On 1 April 1918, Johns was appointed flying instructor at Marske-by-the-Sea in Cleveland. Aircraft were very unreliable in those days and he wrote off three planes in three days due to engine failure - crashing into the sea, then the sand, and then through a fellow officer’s back door. Later, he was caught in fog over the Tees, missed Hartlepool and narrowly escaped flying into a cliff. Shooting one’s own propeller off with the synchronised forward-mounted machine-gun was an accident, but it happened to Johns twice. The Commanding Officer at Marske was a Major Champion, known as 'Gimlet', a name used later by Johns for the hero of a series of stories. Johns served as a flying instructor until August 1918 when he transferred to the Western Front.

He only performed six weeks of active duty as a bomber pilot before his De Havilland DH4 was shot down, his observer Second Lieutenant Alfred Edward Amey was killed and Johns was taken prisoner on 16 September 1918; he remained imprisoned until the end of the war.

After the war, Johns remained in the Royal Air Force. By 1923 he had left his wife and met Doris 'Dol' May Leigh (1900–1969), daughter of Alfred Broughton Leigh. In 1924 they set up home together in Newcastle. Although he never divorced Maude Hunt, Doris Leigh was known as 'Mrs Johns' until her death.

He stayed with the RAF until 1927, retiring with the rank of Flying Officer. As a recruiting officer, Johns initially rejected T. E. Lawrence (of Arabia) as an RAF recruit for obviously giving a false name, but was later ordered to accept him.

Johns' first novel, Mossyface, was published in 1922. After leaving the RAF, Johns became a newspaper air correspondent, as well as editing and illustrating books about flying. At the request of John Hammond Ltd, he created the magazine Popular Flying which first appeared in March 1932. It was in the pages of Popular Flying that Biggles first appeared.

The first Biggles book, The Camels are Coming, was published in August 1932. At first, the Biggles stories were credited to "William Earle", but later Johns adopted the more familiar byline "Capt. W. E. Johns". The rank was self-awarded; his actual rank of RAF Flying Officer was equivalent to an army Lieutenant.

Johns edited Popular Flying and later its weekly sister Flying until the beginning of 1939. He was removed as editor because of pressure from the government as he opposed the policy of appeasement. During World War II the propaganda value of Johns' books was seen by the Air Ministry. This opposition to appeasement is reflected in some of his books. For example, in Biggles & Co (1936) the story line revolves around German preparations for conquest. Even more advanced in his thinking, for that time, was the story Biggles Air Commodore (1937) which alludes to Japanese preparations for conquest of British colonies in the far east.

Johns continued writing Biggles stories until his death in 1968. In all, nearly a hundred Biggles books were published.

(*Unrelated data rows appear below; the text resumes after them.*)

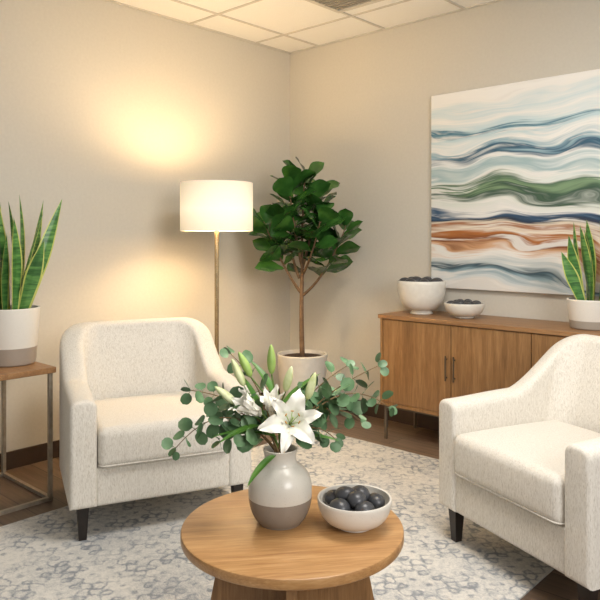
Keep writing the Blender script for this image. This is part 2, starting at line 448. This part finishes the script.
# ------------------------------------------------------------------ snake plants
t=NT('snake_leaf'); v=t.coord(); n=t.noise(t.coord((5,5,30)),2.0,3,0.5,0.6)
t.col(t.ramp(n,[(0.36,'356030'),(0.5,'4b7d3e'),(0.66,'6c9a50')])); t.rough(0.35); snakem=t.m
snake_e=m_plain('snake_leaf_margin','b3b95a','c8cb74',0.45,20)
def snake(name,loc,R,Hp,zc,label,leaves,bot='a3978a'):
    root=empty(name,loc,0,label,'plant')
    m=MB(); Rb=R*0.86
    pr=[(0,0),(Rb*0.9,0),(Rb*0.97,0.006),(Rb,0.02),(R,Hp-0.004),(R-0.002,Hp),(R-0.010,Hp),(R-0.012,Hp-0.03),(0,Hp-0.03)]
    m.lathe(pr,56); m.obj('pot',m_twotone('two_tone_pot','e2ddd3',bot,zc,0.4),root,auto=0.5)
    m=MB(); m.lathe([(0,Hp-0.018),(R-0.014,Hp-0.022),(R-0.014,Hp-0.029),(0,Hp-0.029)],24); m.obj('soil',soil,root)
    m=MB()
    for (dx,dy,lx,ly,Ln,W,rz) in leaves:
        dr=Vector((lx,ly,1)).normalized()
        M=orient(dr,(dx,dy,Hp-0.03),rz)
        m.leaf(M,Ln,W*1.08,lambda t:(0.62+0.5*min(1,t*2.2)-0.12*t)*(1-max(0,(t-0.5)/0.5)**1.7)+0.01,curve=random.uniform(-.3,.3),fold=0.22,nt=18,nw=5,edge=1,twist=random.uniform(-.6,.6),wave=0.001)
    o=m.obj('foliage',[snakem,snake_e],root)
    return root
random.seed(3)
lv=[(0.02,-0.02,0.20,0.0,0.52,0.070,-1.4),(-0.03,0.0,-0.06,0,0.63,0.072,-1.8),(0.05,0.02,0.33,0.05,0.60,0.064,-1.3),(-0.05,-0.04,-0.30,-.05,0.50,0.068,-1.6),
    (0.0,0.05,0.08,0.12,0.60,0.070,-1.5),(-0.01,-0.06,-0.02,-0.12,0.40,0.072,-1.7),(0.06,-0.03,0.34,-0.1,0.38,0.068,-1.2),(-0.06,0.03,-0.18,0.1,0.56,0.068,-1.7),(-0.03,-0.05,-0.14,-0.1,0.44,0.066,-1.4),
    (0.035,0.04,0.14,0.1,0.57,0.066,-1.9),(0.01,0.0,0.02,0,0.55,0.07,-1.2),(0.03,-0.05,0.12,-0.1,0.47,0.068,-1.8)]
ST_Z=0.636
snake('snake_plant',P(2.36,0.36,ST_Z),0.13,0.275,0.085,'snake plant in white and taupe pot on side table',lv)
random.seed(5)
lv2=[(0,0,-0.1,0,0.42,0.066,-1.5),(0.04,0,0.16,0,0.44,0.066,-1.7),(-0.04,0.01,-0.28,0,0.38,0.062,-1.4),(0.02,0.04,0.03,.1,0.45,0.066,-1.5),(-0.02,-0.04,-0.06,-.15,0.28,0.068,-1.6),(0.05,-0.03,0.35,-.1,0.35,0.064,-1.4),(0.03,-0.04,0.1,-.15,0.27,0.064,-1.7),(-0.03,0.03,-0.18,.1,0.44,0.064,-1.8),(-0.05,-0.02,-0.4,-.05,0.30,0.060,-1.5),(0.0,0.03,0.08,.1,0.40,0.064,-1.3)]
snake('snake_plant',P(0.20,2.36,ZT),0.12,0.155,0.045,'small snake plant in white pot on the sideboard',lv2,bot='a59c90')

# ------------------------------------------------------------------ side table
st=empty('side_table',P(2.255,0.06,0),RZ,'square oak side table with slim metal frame','table')
Ls=0.68; Ds=0.54  # along u (local -y), along v (local x)
m=MB(); m.rbox(Ds/2,-Ls/2,ST_Z-0.014,Ds,Ls,0.028,0.003,mid=2); m.obj('tabletop',oak_h,st,auto=0.6)
b=0.018
for (x,y) in ((0.01,-0.03),(Ds-0.03,-0.03),(0.01,-Ls+0.012),(Ds-0.03,-Ls+0.012)):
    m=MB(); m.box(x,x+b,y,y+b,0,ST_Z-0.028); m.obj('leg',bronze,st,smooth=False)
m=MB()
for x in (0.01,Ds-0.03): m.box(x,x+b,-Ls+0.012+b,-0.03,0,b)
for y in (-0.03,-Ls+0.012): m.box(0.01,Ds-0.03+b,y,y+b,0.0005,b-0.0005)
m.obj('frame_rail',bronze,st,smooth=False)

# ------------------------------------------------------------------ floor lamp
LL=Vector((-0.495,4.04,0))
fl=empty('floor_lamp',LL,0,'lit floor lamp with white drum shade and brass pole','lamp')
m=MB(); m.lathe([(0,0),(0.125,0),(0.13,0.004),(0.13,0.016),(0.126,0.02),(0.02,0.024),(0.016,0.04),(0,0.04)],56); m.obj('base',brass,fl,auto=0.6)
m=MB(); m.tube([(0,0,0.03),(0,0,1.36)],0.013,16); m.obj('pole',brass,fl,auto=0.8)
m=MB(); m.lathe([(0,1.335),(0.02,1.335),(0.022,1.34),(0.022,1.37),(0.0,1.37)],20); 
for a in (0,2*pi/3,4*pi/3): m.tube([(0.02*math.cos(a),0.02*math.sin(a),1.35),(0.210*math.cos(a),0.210*math.sin(a),1.315)],0.003,6)
m.obj('socket',brass,fl,auto=0.8)
t=NT('lamp_shade_linen'); v=t.coord((1,1,1)); z=t.xyz(v)[2]
n=t.noise(t.coord((300,300,300)),1,2)
t.col(t.ramp(n,[(0.3,'e0d6c2'),(0.7,'e8dfcd')])); t.rough(0.9)
t.b.inputs['Emission Color'].default_value=(1.0,0.80,0.54,1)
zf=t.math('ABSOLUTE',t.math('SUBTRACT',z,1.42))
es=t.math('SUBTRACT',0.72,t.math('MULTIPLY',zf,2.6)); t.l(es,t.b.inputs['Emission Strength'])
r_=0.2145
m=MB(); m.lathe([(r_-.0015,1.291),(r_,1.292),(r_,1.576),(r_-.0015,1.577),(r_-.004,1.576),(r_-.004,1.292),(r_-.0015,1.291)],72); m.obj('lamp_shade',t.m,fl,auto=0.8)
ld=bpy.data.lights.new('bulb','POINT'); ld.energy=36; ld.color=(1.0,0.72,0.41); ld.shadow_soft_size=0.075
lo=bpy.data.objects.new('bulb',ld); COL.objects.link(lo); lo.location=(0,0,1.44); lo.parent=fl

# ------------------------------------------------------------------ fig tree
random.seed(11)
fg=empty('fiddle_leaf_fig',(0.016,4.6,0),0,'tall fiddle leaf fig tree in white planter in corner','plant')
m=MB(); m.lathe([(0,0),(0.125,0),(0.133,0.006),(0.138,0.03),(0.170,0.455),(0.172,0.465),(0.168,0.47),(0.156,0.47),(0.152,0.44),(0,0.44)],56)
m.obj('pot',m_plain('planter_white','cfcabf','d8d3c9',0.5,30),fg,auto=0.6)
m=MB(); m.lathe([(0,0.458),(0.10,0.454),(0.151,0.446),(0.151,0.442),(0,0.442)],28); m.obj('soil',soil,fg)
tr=MB(); fo=MB()
trunk=bez((0,0,0.44),(-0.012,0,0.75),(0.0,0,1.04),10)
tr.tube(trunk,[0.018-0.0006*i for i in range(11)],10)
br=[((0,0,1.0),(-0.01,0,1.3),(0.02,0.0,1.69)),
    ((-0.01,0,0.88),(-0.12,0.0,1.02),(-0.26,-0.03,1.36)),
    ((0,0,0.86),(0.16,-0.02,0.98),(0.29,-0.02,1.32)),
    ((0,0,1.05),(-0.05,-0.08,1.25),(-0.09,-0.12,1.60)),
    ((0,0,1.05),(0.06,0.06,1.25),(0.12,0.08,1.56)),
    ((0,0,1.0),(0.06,-0.12,1.1),(0.12,-0.18,1.38)),
    ((-0.02,0,0.98),(-0.1,0.1,1.15),(-0.08,0.14,1.42))]
wf=lambda t:(0.16+0.95*math.sin(pi*min(1,t**1.2))**0.7*(0.78+0.42*t))*(1-t**9)*(1 if t>0.06 else 0.3)
for bi,(a,b_,c) in enumerate(br):
    pts=bez(a,b_,c,10); tr.tube(pts,[0.011-0.0008*i for i in range(11)],8)
    n=15 if bi<5 else 10
    for k in range(n):
        q=0.40+0.60*k/(n-1); i=min(9,int(q*10)); fr=q*10-i
        p=pts[i].lerp(pts[i+1],fr); ang=k*2.4+bi
        tg=(pts[i+1]-pts[i]).normalized()
        up=0.30+0.80*(q-0.40)/0.60+random.uniform(-.25,.25)
        d=Vector((math.cos(ang),math.sin(ang),0))+tg*up
        Ln=random.uniform(0.165,0.225)*(1 if q<0.93 else 0.85)
        d.normalize()
        if (p+d*Ln).z<1.02: d.z=max(d.z,0.1)
        if abs((p+d*Ln).x)>0.43: d.x*=0.4; d.normalize()
        if (p+d*Ln).y>0.30: d.y*=0.3; d.normalize()
        M=orient(d,p+d*0.012,random.uniform(-1.0,1.0))
        tr.tube([p,p+d*0.02],0.0025,5)
        fo.leaf(M,Ln,Ln*random.uniform(.60,.72),wf,curve=random.uniform(.0,.6),fold=0.18,nt=12,nw=3,wave=0.018)
tr.obj('trunk',bark,fg)
t=NT('fig_leaf'); v=t.coord(); n=t.noise(v,7,3); t.col(t.ramp(n,[(0.35,'24491c'),(0.55,'376529'),(0.7,'538338')])); t.rough(0.24); t.bump(t.noise(v,50,3),0.2,0.003)
fo.obj('foliage',t.m,fg)

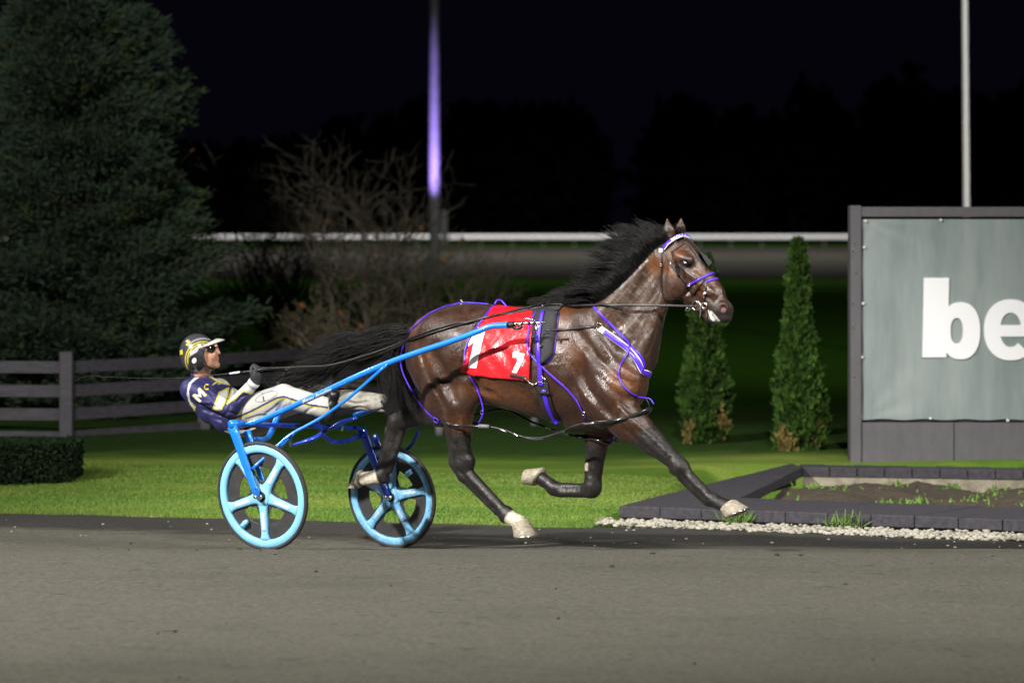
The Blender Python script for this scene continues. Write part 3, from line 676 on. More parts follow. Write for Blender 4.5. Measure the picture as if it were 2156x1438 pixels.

Unique among children’s writers of the time, from 1935 Johns employed a working-class character as an equal member of the Biggles team - "Ginger" Habblethwaite, later Hebblethwaite, the son of a Northumberland miner (we never learn his real Christian name, and he proclaims himself a Yorkshireman once or twice). Other less-famous characters created by W. E. Johns include commando Captain Lorrington "Gimlet" King; aviatrix Joan "Worrals" Worralson (essentially a female Biggles, created at the request of the Air Ministry to inspire more young women to join the Women's Auxiliary Air Force); and pioneering astronaut (ex-RAF, naturally) Group Captain Timothy "Tiger" Clinton, who first rocketed into space in 1954.